In contrast to his predecessor Jerome Powell's highly transparent and frequent communication style, Warsh has long been a proponent of "saying less." He has repeatedly expressed skepticism about "the effectiveness of the dot plot," "excessive forward guidance," and "frequent signaling of policy intentions." In Warsh's view, the Fed does not need to tell the market every step of its future path but should make decisions based on real-time economic data.

Although the market once speculated that Warsh might push for reforming or even abolishing the dot plot mechanism, it was not directly eliminated at this meeting. However, Warsh's own absence still sent a clear signal — the Fed is downplaying the guiding significance of the dot plot.

A Subtle Shift in the Fed's Communication Framework

During the press conference, Warsh also stated that the Fed will implement a series of reforms in the future, including establishing multiple specialized task forces to explore more open data collection methods and study improvements to the Fed's existing statistical indicator system.

In the subsequent Q&A session, when pressed by reporters about whether the next step would be a rate hike and whether current rates are restrictive, Warsh repeatedly refused to provide clear guidance.

Over the past decade, a core capability of the Fed has been to continuously reduce market uncertainty through the dot plot, the Summary of Economic Projections (SEP), and press conferences. The market's intense focus on the Fed's every move essentially stems from the fact that it provides a "predictable path."

But Warsh's stance is changing this logic. Clearly, Warsh emphasizes data dependence, making decisions on a meeting-by-meeting basis and maintaining a more restrained expression regarding the future path.

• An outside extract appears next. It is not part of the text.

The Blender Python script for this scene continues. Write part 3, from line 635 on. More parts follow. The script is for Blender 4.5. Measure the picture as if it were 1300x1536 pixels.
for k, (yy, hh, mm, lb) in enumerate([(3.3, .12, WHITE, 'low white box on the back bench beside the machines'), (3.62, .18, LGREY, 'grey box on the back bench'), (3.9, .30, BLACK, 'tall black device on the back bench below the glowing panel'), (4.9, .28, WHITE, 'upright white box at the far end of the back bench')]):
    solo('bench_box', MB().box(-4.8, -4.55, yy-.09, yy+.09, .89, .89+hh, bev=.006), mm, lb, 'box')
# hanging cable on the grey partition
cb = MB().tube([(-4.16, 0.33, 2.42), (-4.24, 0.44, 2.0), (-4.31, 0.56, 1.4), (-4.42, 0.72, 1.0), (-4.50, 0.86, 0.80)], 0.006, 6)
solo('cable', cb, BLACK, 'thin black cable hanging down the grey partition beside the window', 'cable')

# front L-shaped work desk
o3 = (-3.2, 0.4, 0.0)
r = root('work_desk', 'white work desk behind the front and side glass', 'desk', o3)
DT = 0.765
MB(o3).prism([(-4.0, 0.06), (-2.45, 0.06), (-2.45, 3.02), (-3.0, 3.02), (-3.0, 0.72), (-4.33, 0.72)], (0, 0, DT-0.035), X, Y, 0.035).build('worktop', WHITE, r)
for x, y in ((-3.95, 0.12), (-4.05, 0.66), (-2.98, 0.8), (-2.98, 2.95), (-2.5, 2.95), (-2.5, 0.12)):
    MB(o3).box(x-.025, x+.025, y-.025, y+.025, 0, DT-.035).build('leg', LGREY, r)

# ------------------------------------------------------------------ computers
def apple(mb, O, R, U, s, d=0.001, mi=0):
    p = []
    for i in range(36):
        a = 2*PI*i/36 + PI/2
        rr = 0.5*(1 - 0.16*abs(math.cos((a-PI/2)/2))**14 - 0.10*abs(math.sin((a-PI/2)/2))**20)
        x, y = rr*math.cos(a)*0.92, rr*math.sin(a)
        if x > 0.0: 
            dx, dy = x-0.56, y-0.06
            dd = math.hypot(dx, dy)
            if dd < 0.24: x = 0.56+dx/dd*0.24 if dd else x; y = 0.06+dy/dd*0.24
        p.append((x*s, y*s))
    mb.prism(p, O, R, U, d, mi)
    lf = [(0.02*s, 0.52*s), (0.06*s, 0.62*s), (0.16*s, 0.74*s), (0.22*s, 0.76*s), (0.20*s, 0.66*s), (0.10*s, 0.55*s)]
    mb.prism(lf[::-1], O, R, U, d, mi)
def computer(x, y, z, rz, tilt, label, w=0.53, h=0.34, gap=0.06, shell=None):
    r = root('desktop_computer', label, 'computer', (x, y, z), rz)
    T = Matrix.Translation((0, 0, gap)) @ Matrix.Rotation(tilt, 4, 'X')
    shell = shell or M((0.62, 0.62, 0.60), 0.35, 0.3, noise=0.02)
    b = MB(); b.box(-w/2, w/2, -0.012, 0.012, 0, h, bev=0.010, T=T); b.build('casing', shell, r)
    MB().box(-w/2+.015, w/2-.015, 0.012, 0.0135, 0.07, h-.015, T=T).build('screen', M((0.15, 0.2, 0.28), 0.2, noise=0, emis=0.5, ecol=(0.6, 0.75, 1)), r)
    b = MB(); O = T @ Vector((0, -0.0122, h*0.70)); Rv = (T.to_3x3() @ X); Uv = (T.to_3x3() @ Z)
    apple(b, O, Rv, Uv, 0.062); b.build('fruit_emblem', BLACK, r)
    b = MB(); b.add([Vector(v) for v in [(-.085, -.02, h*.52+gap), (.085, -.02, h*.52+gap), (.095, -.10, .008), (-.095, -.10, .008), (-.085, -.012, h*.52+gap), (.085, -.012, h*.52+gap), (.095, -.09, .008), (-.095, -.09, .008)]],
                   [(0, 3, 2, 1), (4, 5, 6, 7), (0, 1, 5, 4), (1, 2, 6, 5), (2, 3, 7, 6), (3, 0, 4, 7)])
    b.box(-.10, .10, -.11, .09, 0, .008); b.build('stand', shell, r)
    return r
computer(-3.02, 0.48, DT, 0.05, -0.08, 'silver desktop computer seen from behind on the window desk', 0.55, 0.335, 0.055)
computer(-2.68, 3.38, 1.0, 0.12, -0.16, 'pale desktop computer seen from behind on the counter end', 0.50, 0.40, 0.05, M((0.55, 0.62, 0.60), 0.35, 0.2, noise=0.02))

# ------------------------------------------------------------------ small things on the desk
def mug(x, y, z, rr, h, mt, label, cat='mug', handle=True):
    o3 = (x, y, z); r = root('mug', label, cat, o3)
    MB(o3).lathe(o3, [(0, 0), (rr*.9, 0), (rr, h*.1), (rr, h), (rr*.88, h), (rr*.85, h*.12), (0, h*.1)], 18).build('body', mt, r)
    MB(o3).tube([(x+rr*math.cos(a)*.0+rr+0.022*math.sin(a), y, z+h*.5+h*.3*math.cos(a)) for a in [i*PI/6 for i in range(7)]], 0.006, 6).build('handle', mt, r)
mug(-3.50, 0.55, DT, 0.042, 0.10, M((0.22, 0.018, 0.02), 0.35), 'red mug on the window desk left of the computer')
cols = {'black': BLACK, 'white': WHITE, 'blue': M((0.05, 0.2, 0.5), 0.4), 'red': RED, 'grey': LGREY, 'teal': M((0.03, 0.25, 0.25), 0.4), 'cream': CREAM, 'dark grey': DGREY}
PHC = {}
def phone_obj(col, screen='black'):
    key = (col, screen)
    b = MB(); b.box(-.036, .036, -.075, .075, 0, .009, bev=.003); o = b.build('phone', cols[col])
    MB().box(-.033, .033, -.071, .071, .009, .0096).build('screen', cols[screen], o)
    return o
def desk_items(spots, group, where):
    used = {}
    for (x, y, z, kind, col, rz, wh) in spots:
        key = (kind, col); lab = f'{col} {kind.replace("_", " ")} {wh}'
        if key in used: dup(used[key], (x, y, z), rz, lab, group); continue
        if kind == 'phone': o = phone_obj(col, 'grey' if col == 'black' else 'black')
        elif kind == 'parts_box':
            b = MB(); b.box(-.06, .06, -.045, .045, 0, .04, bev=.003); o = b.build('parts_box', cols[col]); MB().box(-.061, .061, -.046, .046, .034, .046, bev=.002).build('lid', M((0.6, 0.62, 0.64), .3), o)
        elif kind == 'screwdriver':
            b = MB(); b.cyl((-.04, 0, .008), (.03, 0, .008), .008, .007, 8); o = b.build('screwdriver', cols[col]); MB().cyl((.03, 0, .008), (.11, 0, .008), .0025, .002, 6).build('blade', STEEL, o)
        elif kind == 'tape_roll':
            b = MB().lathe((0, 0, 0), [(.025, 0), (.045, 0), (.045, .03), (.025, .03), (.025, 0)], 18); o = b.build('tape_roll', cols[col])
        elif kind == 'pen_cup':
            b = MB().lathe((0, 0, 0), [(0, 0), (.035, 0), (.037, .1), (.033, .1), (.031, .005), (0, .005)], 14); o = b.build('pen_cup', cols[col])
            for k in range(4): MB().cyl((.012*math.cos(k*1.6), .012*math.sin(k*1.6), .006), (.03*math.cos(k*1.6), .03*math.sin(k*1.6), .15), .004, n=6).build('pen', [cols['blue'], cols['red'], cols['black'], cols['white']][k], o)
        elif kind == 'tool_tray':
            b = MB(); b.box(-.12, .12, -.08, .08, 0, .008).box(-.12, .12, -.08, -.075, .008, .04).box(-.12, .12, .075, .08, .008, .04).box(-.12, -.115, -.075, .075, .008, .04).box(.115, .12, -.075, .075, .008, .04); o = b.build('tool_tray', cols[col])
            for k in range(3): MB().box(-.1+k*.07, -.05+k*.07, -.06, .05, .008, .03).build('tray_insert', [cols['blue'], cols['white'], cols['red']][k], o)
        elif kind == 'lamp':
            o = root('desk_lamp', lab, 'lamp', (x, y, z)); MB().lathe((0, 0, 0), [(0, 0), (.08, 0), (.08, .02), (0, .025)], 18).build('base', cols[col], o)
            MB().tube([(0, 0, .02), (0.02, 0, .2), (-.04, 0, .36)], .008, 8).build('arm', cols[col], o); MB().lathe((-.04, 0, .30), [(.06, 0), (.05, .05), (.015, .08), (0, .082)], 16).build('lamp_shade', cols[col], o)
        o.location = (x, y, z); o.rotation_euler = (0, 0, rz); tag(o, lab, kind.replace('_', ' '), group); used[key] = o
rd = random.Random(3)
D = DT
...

If this tendency continues, the market will face a structural shift — The Fed will no longer attempt to "explain the future" but will only describe its "current assessment." This will directly weaken the certainty function of forward guidance.

Rate Hike Expectations Rise, Market Risk Appetite Declines

Following the rate decision, the market quickly repriced the policy path.

After Warsh emphasized that the "central bank will not tolerate high inflation," the market began to reassess the upper bound of the Fed's policy reaction function, i.e., whether there is a possibility of more aggressive tightening than previously anticipated if inflation does not fall significantly.

This change was first reflected in short-dated assets.

Traders began to bet again on a higher terminal rate path. Pricing in some interest rate futures contracts indicated that the market is already discussing the scenario of another rate hike as early as around October, without ruling out the tail risk of a more aggressive path. Polymarket probability data also rose in tandem, reflecting that market pricing for a "re-tightening window" is opening.

U.S. stocks fell sharply after the decision. All three major indices closed lower, with the S&P 500 (-1.2%) and Nasdaq (-1.3%) both falling over 1%. Tech stocks led the decline, and market risk appetite cooled significantly.

Structurally, this adjustment was not a single-factor-driven "rate hike shock," but a more typical triple repricing:

  • Short-term rates rising: The path for rate hikes was reopened;
  • Risk asset pullback: Valuation sensitivity to interest rates amplified;
  • Dollar strengthening + yield curve volatility: Reflecting increased policy uncertainty.

Importantly, the market is not simply trading "economic weakness" or "the disappearance of rate cut expectations," but rather a more complex logic: Under Warsh's new communication framework, the inflation constraint has been re-elevated, and the "upside tail risk" of the policy path is becoming more real.

In other words, if inflation does not fall quickly, will the Fed pivot back to tightening sooner and faster than the market originally expected?

Warsh's Pivot May Just Be Beginning

In summary, if one only looks at the outcome of this meeting, the Fed did not make a drastic pivot. Rates remain unchanged, the dot plot still exists, and the system continues to operate. However, if the focus shifts from the "policy path" to the "communication style," change is already evident.

Warsh's debut was more like a signal test. He did not scrap old tools, but he also did not rely on them entirely. He chose to "weaken their effect and reduce their weight."

Looking at the longer-term implications, the biggest question left by this debut is not "whether the Fed will raise rates next," but "when the Fed stops spoiling the market path, how will the market reprice the world?"